Unfortunately, such obfuscation means China’s real economic health is difficult to assess. Most indicators that would help an intrepid economist correct the government numbers — progress on infrastructure projects, end-user purchases, and the number of "resigned" workers — are not public.

Still, it is possible to infer the severity of the gap between economic reality and China-on-paper by looking closely at monetary policy. China’s state-owned banks dramatically increased lending in the first half of 2009 — by 34.5 percent year on year, to more than $1 trillion. This move seems intended to keep growth artificially high until exports bounce back. Most analysts agree that it is leading to large bubbles in the stock, real estate, and commodity markets. And the Chinese government recently announced plans to raise capital requirements — an apparent sign it sees the need to reign in the expansion.

For the long term, China is banking on its main export markets — in the United States, Europe, and Japan — recovering and starting to consume again. The hope is that in the meantime, rosy economic figures will placate the masses and stop unrest.
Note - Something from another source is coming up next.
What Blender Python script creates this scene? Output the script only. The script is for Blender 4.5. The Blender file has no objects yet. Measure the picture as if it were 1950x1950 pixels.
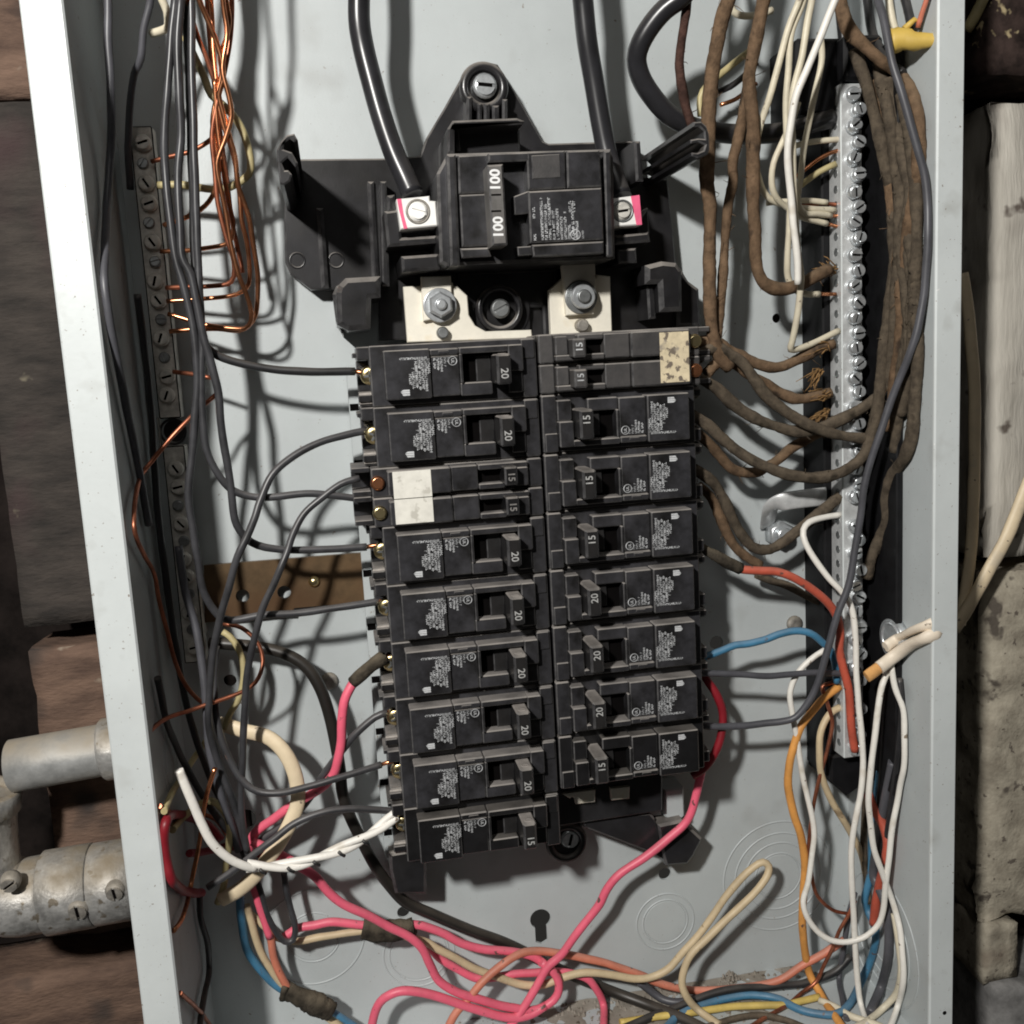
import bpy, bmesh, math, random
import numpy as np
from mathutils import Vector, Matrix, noise, Euler

S = bpy.context.scene
COL = S.collection
MM = 0.001
# ---------------------------------------------------------------- camera, world, lamp, exposure
# panel frame: x to the right, y up the panel, h out of the back plate towards the viewer (millimetres)
CAM = np.array([-85.860, 93.898, 472.033]); FPX = 1902.861
def _rot(a, b, c):
    ca, sa, cb, sb, cc, sc = math.cos(a), math.sin(a), math.cos(b), math.sin(b), math.cos(c), math.sin(c)
    return (np.array([[1,0,0],[0,ca,-sa],[0,sa,ca]]) @ np.array([[cb,0,sb],[0,1,0],[-sb,0,cb]]) @ np.array([[cc,-sc,0],[sc,cc,0],[0,0,1]]))
ROT = _rot(-0.154073, -0.166646, -0.081808)
def W3(x, y, h): return Vector((x*MM, -h*MM, y*MM))
cam = bpy.data.cameras.new('camera'); camo = bpy.data.objects.new('camera', cam); COL.objects.link(camo)
B3 = np.array([[1,0,0],[0,0,-1],[0,1,0]])
R3 = B3 @ ROT
mw = Matrix([list(R3[i]) + [list(W3(*CAM))[i]] for i in range(3)] + [[0,0,0,1]])
camo.matrix_world = mw
cam.sensor_width = 36; cam.lens = 36*FPX/1950; cam.clip_start = 0.01; cam.clip_end = 50
S.camera = camo
w = bpy.data.worlds.new('World'); S.world = w; w.use_nodes = True
w.node_tree.nodes['Background'].inputs[0].default_value = (1.0, 0.95, 0.88, 1)
w.node_tree.nodes['Background'].inputs[1].default_value = 0.022
ld = bpy.data.lights.new('work_lamp', 'POINT'); ld.energy = 37; ld.shadow_soft_size = 0.027; ld.color = (1.0, 0.975, 0.93)
lo = bpy.data.objects.new('work_lamp', ld); COL.objects.link(lo); lo.location = W3(-394, 430, 720)
la = bpy.data.lights.new('fill_light', 'AREA'); la.shape = 'DISK'; la.size = 0.45; la.energy = 0.95; la.color = (1.0, 0.97, 0.93)  # added soft fill from out of view, no such lamp known
lr = bpy.data.objects.new('fill_light', la); COL.objects.link(lr); lr.location = W3(-120, 820, 900); lr.rotation_euler = (math.radians(48), 0, 0)
S.view_settings.view_transform = 'Standard'; S.view_settings.look = 'None'
S.view_settings.exposure = 0.0; S.view_settings.gamma = 1.0; S.view_settings.use_curve_mapping = False
S.cycles.filter_width = 1.9

def at(px, py, h):
    d = ROT @ np.array([(px-975)/FPX, -(py-975)/FPX, -1.0])
    t = (h-CAM[2])/d[2]
    q = CAM + t*d
    return (float(q[0]), float(q[1]), float(h))
def P2(pts, h): return [at(a, b, h)[:2] for a, b in pts]

# ---------------------------------------------------------------- materials
MATS = {}
def mat(name, col, rough=0.5, metal=0.0, var=0.12, vscale=120, bump=0.0, bscale=400, dust=0.0, dustcol=(0.30,0.26,0.22), spec=0.5,
        col2=None, stretch=(1,1,1), spots=None, specks=None, coat=0):
    if name in MATS: return MATS[name]
    m = bpy.data.materials.new(name); m.use_nodes = True; MATS[name] = m
    nt = m.node_tree; N = nt.nodes; L = nt.links
    b = N['Principled BSDF']
    b.inputs['Metallic'].default_value = metal
    b.inputs['Specular IOR Level'].default_value = spec
    if coat: b.inputs['Coat Weight'].default_value = coat; b.inputs['Coat Roughness'].default_value = .15
    tc = N.new('ShaderNodeTexCoord'); mp = N.new('ShaderNodeMapping'); mp.inputs['Scale'].default_value = stretch
    L.new(tc.outputs['Object'], mp.inputs[0])
    n1 = N.new('ShaderNodeTexNoise'); n1.inputs['Scale'].default_value = vscale; n1.inputs['Detail'].default_value = 5; n1.inputs['Roughness'].default_value = .65
    L.new(mp.outputs[0], n1.inputs['Vector'])
    mx = N.new('ShaderNodeMix'); mx.data_type = 'RGBA'
    c2 = col2 if col2 else tuple(min(1, c*(1-var*2.2)) for c in col)
    c1 = col if col2 else tuple(min(1, c*(1+var)) for c in col)
    mx.inputs['A'].default_value = (*c2, 1); mx.inputs['B'].default_value = (*c1, 1)
    r1 = N.new('ShaderNodeMapRange'); r1.inputs[1].default_value = .32; r1.inputs[2].default_value = .66
    L.new(n1.outputs['Fac'], r1.inputs[0]); L.new(r1.outputs[0], mx.inputs['Factor'])
    out = mx.outputs['Result']
    rough_out = None
    def over(fac, c, src):
        q = N.new('ShaderNodeMix'); q.data_type = 'RGBA'; q.inputs['B'].default_value = (*c, 1)
        L.new(fac, q.inputs['Factor']); L.new(src, q.inputs['A']); return q.outputs['Result']
    for sp in (spots or []):
        sc, lo_, hi_, c = sp
        n3 = N.new('ShaderNodeTexNoise'); n3.inputs['Scale'].default_value = sc; n3.inputs['Detail'].default_value = 3
        L.new(tc.outputs['Object'], n3.inputs['Vector'])
        r3 = N.new('ShaderNodeMapRange'); r3.inputs[1].default_value = lo_; r3.inputs[2].default_value = hi_
        L.new(n3.outputs['Fac'], r3.inputs[0]); out = over(r3.outputs[0], c, out)
    if dust > 0:
        g = N.new('ShaderNodeNewGeometry'); sx = N.new('ShaderNodeSeparateXYZ'); L.new(g.outputs['Normal'], sx.inputs[0])
        r2 = N.new('ShaderNodeMapRange'); r2.inputs[1].default_value = 0.10; r2.inputs[2].default_value = .70; r2.inputs[3].default_value = .035
        L.new(sx.outputs['Z'], r2.inputs[0])
        n2 = N.new('ShaderNodeTexNoise'); n2.inputs['Scale'].default_value = 75; n2.inputs['Detail'].default_value = 6
        L.new(tc.outputs['Object'], n2.inputs['Vector'])
        r4 = N.new('ShaderNodeMapRange'); r4.inputs[1].default_value = .35; r4.inputs[2].default_value = .7; r4.inputs[3].default_value = .35
        L.new(n2.outputs['Fac'], r4.inputs[0])
        mu = N.new('ShaderNodeMath'); mu.operation = 'MULTIPLY'; L.new(r2.outputs[0], mu.inputs[0]); L.new(r4.outputs[0], mu.inputs[1])
        m2 = N.new('ShaderNodeMath'); m2.operation = 'MULTIPLY'; m2.inputs[1].default_value = dust; m2.use_clamp = True
        L.new(mu.outputs[0], m2.inputs[0]); out = over(m2.outputs[0], dustcol, out)
        ra = N.new('ShaderNodeMapRange'); ra.inputs[3].default_value = rough; ra.inputs[4].default_value = .9
        L.new(m2.outputs[0], ra.inputs[0]); rough_out = ra.outputs[0]
    L.new(out, b.inputs['Base Color'])
    if rough_out is None:
        ra = N.new('ShaderNodeMapRange'); ra.inputs[3].default_value = min(1, rough*1.25); ra.inputs[4].default_value = rough*.85
        L.new(n1.outputs['Fac'], ra.inputs[0]); rough_out = ra.outputs[0]
    L.new(rough_out, b.inputs['Roughness'])
    if bump > 0:
        nb = N.new('ShaderNodeTexNoise'); nb.inputs['Scale'].default_value = bscale; nb.inputs['Detail'].default_value = 4
        L.new(mp.outputs[0], nb.inputs['Vector'])
        bp = N.new('ShaderNodeBump'); bp.inputs['Strength'].default_value = bump; bp.inputs['Distance'].default_value = .0006
        L.new(nb.outputs['Fac'], bp.inputs['Height']); L.new(bp.outputs[0], b.inputs['Normal'])
    return m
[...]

But, if the rest of the world does not rebound, China risks the bursting of asset bubbles in property and stocks, declining domestic consumption, and rising unemployment.

That’s when the Wile E. Coyote moment could happen. Once Chinese citizens no longer believe that the economy is doing well, social unrest and more widespread worker riots — already increasing in scope and severity — are likely. That’s something that China will have a harder time hiding. And then we’ll know whether China’s statistical manipulation was a smart move or a disastrous mistake.

Jordan Calinoff is a Shanghai-based business journalist.